SEC Rules and Regulations

IMPORTANT NOTICE TO PRESENTING COMPANIES:The Securities and Exchange Commission has adopted new rules that can complicate private placements and what a company can and cannot say during events such as Crossroads Venture Group sponsored events. A presentation at such an event could constitute a “general solicitation,” which could add complications and cost to compliance with applicable securities laws. Therefore, presenting companies must consult with experienced legal counsel prior to speaking at any such event. By presenting at a Crossroads Venture Group event, each presenting company acknowledges that (i) it is their responsibility to ensure compliance with applicable securities laws, including the content of its presentation, the making of appropriate regulatory filings and the inclusion of appropriate disclaimers and legends on it’s presenting material, and (ii) neither the Crossroads Venture Group nor any of its representatives is responsible for any such compliance.

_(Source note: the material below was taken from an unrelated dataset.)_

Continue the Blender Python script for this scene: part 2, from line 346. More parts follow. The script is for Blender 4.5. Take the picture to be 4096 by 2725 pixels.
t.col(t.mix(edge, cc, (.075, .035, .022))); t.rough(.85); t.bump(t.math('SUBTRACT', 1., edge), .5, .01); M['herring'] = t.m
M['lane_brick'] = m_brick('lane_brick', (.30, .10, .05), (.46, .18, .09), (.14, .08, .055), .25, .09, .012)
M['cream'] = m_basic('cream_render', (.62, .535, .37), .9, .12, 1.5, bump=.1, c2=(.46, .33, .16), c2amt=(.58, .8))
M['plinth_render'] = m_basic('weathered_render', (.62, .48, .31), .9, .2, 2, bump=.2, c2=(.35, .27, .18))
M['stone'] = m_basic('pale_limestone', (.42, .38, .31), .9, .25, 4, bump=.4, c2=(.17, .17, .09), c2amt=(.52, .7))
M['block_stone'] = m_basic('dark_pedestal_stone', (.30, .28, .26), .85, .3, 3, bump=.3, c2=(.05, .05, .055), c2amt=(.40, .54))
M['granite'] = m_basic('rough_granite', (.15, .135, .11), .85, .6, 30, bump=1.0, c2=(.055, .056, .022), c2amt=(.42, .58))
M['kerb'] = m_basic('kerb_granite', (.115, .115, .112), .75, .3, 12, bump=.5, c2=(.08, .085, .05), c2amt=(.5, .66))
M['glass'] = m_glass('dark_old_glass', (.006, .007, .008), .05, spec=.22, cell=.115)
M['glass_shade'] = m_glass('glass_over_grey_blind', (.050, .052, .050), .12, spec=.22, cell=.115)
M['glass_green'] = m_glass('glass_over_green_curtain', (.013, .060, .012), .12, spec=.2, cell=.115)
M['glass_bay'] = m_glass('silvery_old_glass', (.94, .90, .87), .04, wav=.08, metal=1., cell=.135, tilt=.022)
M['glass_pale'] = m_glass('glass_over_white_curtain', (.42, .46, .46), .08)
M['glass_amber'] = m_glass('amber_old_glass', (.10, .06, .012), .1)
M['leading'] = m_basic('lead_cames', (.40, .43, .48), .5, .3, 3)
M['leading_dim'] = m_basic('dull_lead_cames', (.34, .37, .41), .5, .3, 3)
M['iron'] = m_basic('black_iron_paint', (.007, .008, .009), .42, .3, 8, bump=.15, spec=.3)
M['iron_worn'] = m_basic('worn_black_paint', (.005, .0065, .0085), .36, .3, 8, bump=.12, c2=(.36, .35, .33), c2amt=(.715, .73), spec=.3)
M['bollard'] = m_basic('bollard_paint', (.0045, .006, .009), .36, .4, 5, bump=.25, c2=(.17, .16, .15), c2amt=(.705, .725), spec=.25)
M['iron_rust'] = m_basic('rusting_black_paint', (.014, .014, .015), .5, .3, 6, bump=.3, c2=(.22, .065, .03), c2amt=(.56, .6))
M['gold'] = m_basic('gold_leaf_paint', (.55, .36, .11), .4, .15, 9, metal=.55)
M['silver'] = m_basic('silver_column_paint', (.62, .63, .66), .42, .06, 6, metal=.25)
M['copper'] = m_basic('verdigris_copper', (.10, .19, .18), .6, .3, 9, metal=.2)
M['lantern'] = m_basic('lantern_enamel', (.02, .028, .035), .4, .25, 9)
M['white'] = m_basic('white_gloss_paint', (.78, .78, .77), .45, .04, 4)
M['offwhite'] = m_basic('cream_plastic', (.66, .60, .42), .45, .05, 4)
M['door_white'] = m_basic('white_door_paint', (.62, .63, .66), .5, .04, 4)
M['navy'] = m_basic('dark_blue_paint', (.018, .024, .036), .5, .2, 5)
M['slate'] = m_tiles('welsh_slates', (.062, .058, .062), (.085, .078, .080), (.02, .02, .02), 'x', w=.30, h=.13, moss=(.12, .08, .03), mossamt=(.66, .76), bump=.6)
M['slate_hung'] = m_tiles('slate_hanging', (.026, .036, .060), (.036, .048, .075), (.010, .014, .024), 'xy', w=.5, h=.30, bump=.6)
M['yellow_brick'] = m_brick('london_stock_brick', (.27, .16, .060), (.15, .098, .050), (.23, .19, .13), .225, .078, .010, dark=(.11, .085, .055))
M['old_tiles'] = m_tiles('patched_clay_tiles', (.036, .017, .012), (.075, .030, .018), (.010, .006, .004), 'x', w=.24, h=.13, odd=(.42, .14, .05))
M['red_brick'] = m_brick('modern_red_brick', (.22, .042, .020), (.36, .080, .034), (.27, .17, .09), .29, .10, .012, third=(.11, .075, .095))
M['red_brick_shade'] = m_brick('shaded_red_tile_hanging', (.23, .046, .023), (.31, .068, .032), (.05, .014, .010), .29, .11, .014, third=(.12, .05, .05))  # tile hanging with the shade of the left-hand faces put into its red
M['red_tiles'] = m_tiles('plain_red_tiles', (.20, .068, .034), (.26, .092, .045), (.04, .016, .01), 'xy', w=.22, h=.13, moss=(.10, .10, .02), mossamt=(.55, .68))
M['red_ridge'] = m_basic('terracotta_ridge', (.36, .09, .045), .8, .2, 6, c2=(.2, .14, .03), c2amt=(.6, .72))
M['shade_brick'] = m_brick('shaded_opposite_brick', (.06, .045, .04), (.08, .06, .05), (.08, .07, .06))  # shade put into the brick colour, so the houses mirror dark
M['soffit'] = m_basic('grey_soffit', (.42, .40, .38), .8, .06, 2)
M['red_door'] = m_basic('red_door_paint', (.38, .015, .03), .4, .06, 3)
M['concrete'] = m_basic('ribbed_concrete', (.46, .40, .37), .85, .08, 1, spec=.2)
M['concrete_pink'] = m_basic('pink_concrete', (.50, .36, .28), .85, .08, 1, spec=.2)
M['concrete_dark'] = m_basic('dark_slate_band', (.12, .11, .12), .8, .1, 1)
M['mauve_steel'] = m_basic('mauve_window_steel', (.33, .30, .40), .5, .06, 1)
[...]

Although investment and fundraising are never simple endeavors, we hope this page can make things a little bit clearer.

The Securities and Exchange Commission, the federal organization that oversees investment, capital, and fair and free markets, is continually updating and refining the rules related to investment, with the ultimate goal of increasing efficiency and reducing fraud.  Despite the good intentions, these changes can be hard to follow and difficult to comprehend.

The JOBS Act, signed into Law by President Obama in April of 2012, changes some of these regulations in ways that are still being parsed and deciphered today.

On September 23, 2013, Forbes posted this article which does an excellent job of explaining the SEC rules on general solicitation, i.e., publicly announcing the fact that your company is seeking funding. The article explains that

“Publicly advertising an investment round includes, but is not limited to, the following activities:
1. Revealing that the private company is actively seeking investments.
2. Providing the details of the investment, such as the deal terms…”

“This includes traditional and online media, such as, but not limited to: 1. a mass newsletter/email, 2. a public profile on a startup investment platform, 3. a company, personal or third-party website that displays openly that a startup is fundraising, 4. public speaking engagements, such as conferences, panels, or forums, 5. social media such as Facebook, Twitter, Linkedin or others, 6. public videos”

As of September, according to the article, general solicitation is permitted, so long as certain stipulations are followed.  These requirements include, but are not limited to:

“1. Allow only accredited investors into the funding round.
The regulations state that if you do a Regulation D Rule 506 (b) offering, which is private fundraising, you can have up to 35 non-accredited investors participating in your round as long you have a pre-existing relationship with them. In the event you decide to carry out a public fundraising, you relinquish that option. Only verified accredited investors are permitted to invest in startups that are generally soliciting.

2. Verify that all these investors are accredited.
This means that from the time you start to generally solicit until the time you close your funding round, you will be required to provide official documentation to confirm that each investor meets the accredited investor threshold, according to the SEC requirements specified in Rule 501 of Regulation D.  This can be uncomfortable and burdensome for both investors and startups, but there are third-party services that do this…

3. Declare that a 506(c) publicly advertised offering was undertaken as part of the Form D filing.
You will have to file a Form D within 15 days of receiving your first investment.  This means you will have to declare that you publicly advertised your offering, under new 506(c) regulations.”

Since these laws are subject to variance and interpretation, it is always advised that you speak to an attorney before making any decisions that could affect the legal status of your company.

Two of our legal sponsors, Shipman & Goodwin and Wiggin and Dana have prepared informative documents that shed some light on the the new JOBS Act implications, including the general solicitation aspect which is highly relevant for CVG events, but also crowdfunding standards which can impact startups and growth stage companies.  Those documents are available below.

We hope this helps shed a bit of light into an admittedly murky area, but remember – CVG staff members are not attorneys, and you should always consult a legal professional before engaging in any fundraising or investing!